■ **Direction**
The listing beneath should be written out in full, exactly as shown.

################

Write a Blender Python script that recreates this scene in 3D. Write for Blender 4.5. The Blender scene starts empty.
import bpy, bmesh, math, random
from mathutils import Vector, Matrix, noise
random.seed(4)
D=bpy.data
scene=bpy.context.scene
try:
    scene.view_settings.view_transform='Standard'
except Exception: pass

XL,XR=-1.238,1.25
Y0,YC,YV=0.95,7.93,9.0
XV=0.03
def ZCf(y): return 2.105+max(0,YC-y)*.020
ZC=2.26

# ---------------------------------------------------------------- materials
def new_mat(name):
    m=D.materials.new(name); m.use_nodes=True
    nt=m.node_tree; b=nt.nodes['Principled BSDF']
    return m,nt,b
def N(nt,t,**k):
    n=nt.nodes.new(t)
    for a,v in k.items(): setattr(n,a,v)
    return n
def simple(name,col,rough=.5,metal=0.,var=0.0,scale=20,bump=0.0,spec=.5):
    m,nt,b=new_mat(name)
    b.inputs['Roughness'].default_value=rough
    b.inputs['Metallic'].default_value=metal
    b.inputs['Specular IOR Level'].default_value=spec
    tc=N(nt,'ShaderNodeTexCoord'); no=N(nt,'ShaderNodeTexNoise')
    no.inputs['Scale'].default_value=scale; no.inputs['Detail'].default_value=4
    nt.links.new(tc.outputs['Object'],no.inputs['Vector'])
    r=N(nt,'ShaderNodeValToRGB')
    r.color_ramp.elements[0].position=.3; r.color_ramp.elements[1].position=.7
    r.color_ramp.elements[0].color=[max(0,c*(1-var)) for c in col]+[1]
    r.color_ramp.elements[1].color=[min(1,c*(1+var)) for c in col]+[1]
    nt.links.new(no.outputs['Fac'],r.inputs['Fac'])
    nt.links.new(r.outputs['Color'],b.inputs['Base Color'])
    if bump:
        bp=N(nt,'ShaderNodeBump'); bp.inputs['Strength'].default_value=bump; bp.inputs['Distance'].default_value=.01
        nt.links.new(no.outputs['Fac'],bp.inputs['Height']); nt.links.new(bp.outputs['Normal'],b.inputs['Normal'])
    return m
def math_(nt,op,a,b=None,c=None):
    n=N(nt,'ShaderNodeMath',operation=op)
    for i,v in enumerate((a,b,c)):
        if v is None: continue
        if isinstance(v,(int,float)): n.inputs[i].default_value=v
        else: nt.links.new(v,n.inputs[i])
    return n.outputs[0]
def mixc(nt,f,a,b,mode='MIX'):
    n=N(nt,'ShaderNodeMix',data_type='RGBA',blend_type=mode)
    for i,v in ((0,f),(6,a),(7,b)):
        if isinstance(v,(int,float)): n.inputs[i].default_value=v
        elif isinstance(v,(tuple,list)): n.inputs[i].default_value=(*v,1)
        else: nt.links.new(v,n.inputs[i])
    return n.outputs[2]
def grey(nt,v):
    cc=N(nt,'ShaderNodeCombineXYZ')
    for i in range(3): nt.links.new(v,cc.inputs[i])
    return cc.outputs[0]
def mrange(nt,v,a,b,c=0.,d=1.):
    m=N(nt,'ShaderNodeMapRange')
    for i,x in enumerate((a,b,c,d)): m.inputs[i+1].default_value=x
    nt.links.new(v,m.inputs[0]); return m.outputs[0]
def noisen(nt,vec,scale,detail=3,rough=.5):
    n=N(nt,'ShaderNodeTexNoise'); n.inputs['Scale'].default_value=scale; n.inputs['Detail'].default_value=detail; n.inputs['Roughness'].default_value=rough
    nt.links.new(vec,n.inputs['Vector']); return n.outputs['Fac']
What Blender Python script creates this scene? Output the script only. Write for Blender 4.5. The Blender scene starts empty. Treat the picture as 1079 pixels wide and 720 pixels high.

################

■ **Full output**
Write a Blender Python script that recreates this scene in 3D. Write for Blender 4.5. The Blender scene starts empty.
import bpy, bmesh, math, random
from mathutils import Vector, Matrix, noise
random.seed(4)
D=bpy.data
scene=bpy.context.scene
try:
    scene.view_settings.view_transform='Standard'
except Exception: pass

XL,XR=-1.238,1.25
Y0,YC,YV=0.95,7.93,9.0
XV=0.03
def ZCf(y): return 2.105+max(0,YC-y)*.020
ZC=2.26

# ---------------------------------------------------------------- materials
def new_mat(name):
    m=D.materials.new(name); m.use_nodes=True
    nt=m.node_tree; b=nt.nodes['Principled BSDF']
    return m,nt,b
def N(nt,t,**k):
    n=nt.nodes.new(t)
    for a,v in k.items(): setattr(n,a,v)
    return n
def simple(name,col,rough=.5,metal=0.,var=0.0,scale=20,bump=0.0,spec=.5):
    m,nt,b=new_mat(name)
    b.inputs['Roughness'].default_value=rough
    b.inputs['Metallic'].default_value=metal
    b.inputs['Specular IOR Level'].default_value=spec
    tc=N(nt,'ShaderNodeTexCoord'); no=N(nt,'ShaderNodeTexNoise')
    no.inputs['Scale'].default_value=scale; no.inputs['Detail'].default_value=4
    nt.links.new(tc.outputs['Object'],no.inputs['Vector'])
    r=N(nt,'ShaderNodeValToRGB')
    r.color_ramp.elements[0].position=.3; r.color_ramp.elements[1].position=.7
    r.color_ramp.elements[0].color=[max(0,c*(1-var)) for c in col]+[1]
    r.color_ramp.elements[1].color=[min(1,c*(1+var)) for c in col]+[1]
    nt.links.new(no.outputs['Fac'],r.inputs['Fac'])
    nt.links.new(r.outputs['Color'],b.inputs['Base Color'])
    if bump:
        bp=N(nt,'ShaderNodeBump'); bp.inputs['Strength'].default_value=bump; bp.inputs['Distance'].default_value=.01
        nt.links.new(no.outputs['Fac'],bp.inputs['Height']); nt.links.new(bp.outputs['Normal'],b.inputs['Normal'])
    return m
def math_(nt,op,a,b=None,c=None):
    n=N(nt,'ShaderNodeMath',operation=op)
    for i,v in enumerate((a,b,c)):
        if v is None: continue
        if isinstance(v,(int,float)): n.inputs[i].default_value=v
        else: nt.links.new(v,n.inputs[i])
    return n.outputs[0]
def mixc(nt,f,a,b,mode='MIX'):
    n=N(nt,'ShaderNodeMix',data_type='RGBA',blend_type=mode)
    for i,v in ((0,f),(6,a),(7,b)):
        if isinstance(v,(int,float)): n.inputs[i].default_value=v
        elif isinstance(v,(tuple,list)): n.inputs[i].default_value=(*v,1)
        else: nt.links.new(v,n.inputs[i])
    return n.outputs[2]
def grey(nt,v):
    cc=N(nt,'ShaderNodeCombineXYZ')
    for i in range(3): nt.links.new(v,cc.inputs[i])
    return cc.outputs[0]
def mrange(nt,v,a,b,c=0.,d=1.):
    m=N(nt,'ShaderNodeMapRange')
    for i,x in enumerate((a,b,c,d)): m.inputs[i+1].default_value=x
    nt.links.new(v,m.inputs[0]); return m.outputs[0]
def noisen(nt,vec,scale,detail=3,rough=.5):
    n=N(nt,'ShaderNodeTexNoise'); n.inputs['Scale'].default_value=scale; n.inputs['Detail'].default_value=detail; n.inputs['Roughness'].default_value=rough
    nt.links.new(vec,n.inputs['Vector']); return n.outputs['Fac']
What Blender Python script creates this scene? Output the script only. Write for Blender 4.5. The Blender scene starts empty. Treat the picture as 1079 pixels wide and 720 pixels high.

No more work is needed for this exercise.